Yesterday foreshadowed summer as I sat reading in the sun in the garden, surrounded on three sides by forest, silence punctuated by birdsong. As a long-time city dweller I am frustrated not to be able to identify which birds are responsible for those rolling, brief songs that are interrupted in turn by the single, long continuous notes.
In between dozing amid the birdsong I read The Brothers Karamazov to about the quarter-way point. It’s an oddity, very different from what I remember of Crime and Punishment, a novel driven by each character’s interiority.
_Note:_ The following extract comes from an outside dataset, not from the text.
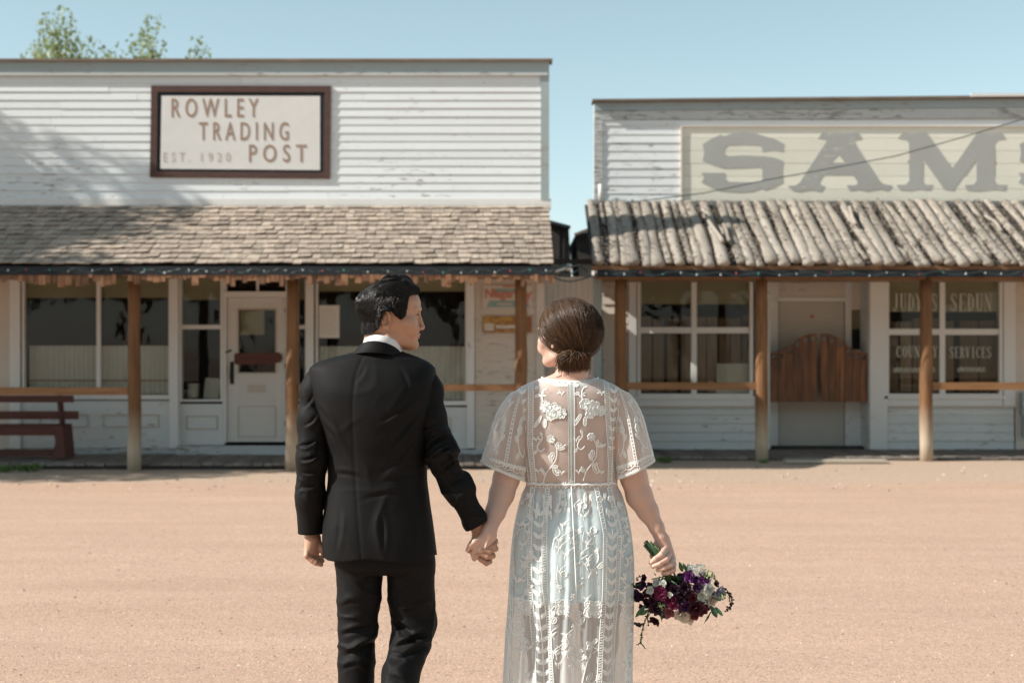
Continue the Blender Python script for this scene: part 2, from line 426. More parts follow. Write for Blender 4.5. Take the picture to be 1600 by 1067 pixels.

Karamazov reads more like a novel prepared with a film deal foremost to mind, a sequence of set pieces populated by divinely distinct characters relaying their remembering and forgetting through dialogue.
It was in fact rather like the garden’s birdsong, a chain of thin notes from the blackbirds reminiscent of the rhythm of the monks surrounding the elder Zosima; the goldfinch’s trill accompanying the scene in which the great beauties Katerina and Grushenka shock Alexei Karamazov, and the bold rook’s harsh cough an echo of the crazy Father Ferapont seeing devils around every corner.
interesting extended metaphors… something like D. might have written himself. thinking of the long exposition re the inquisition later on which i remember was pretty confusing; i don’t think i ever did figure out what he was getting at. i should read it again, i suppose, but as they say, little time, lots of books…
Thus far Dostoevsky’s expositions are of brief duration and comprehensible, unlike some of Mann’s.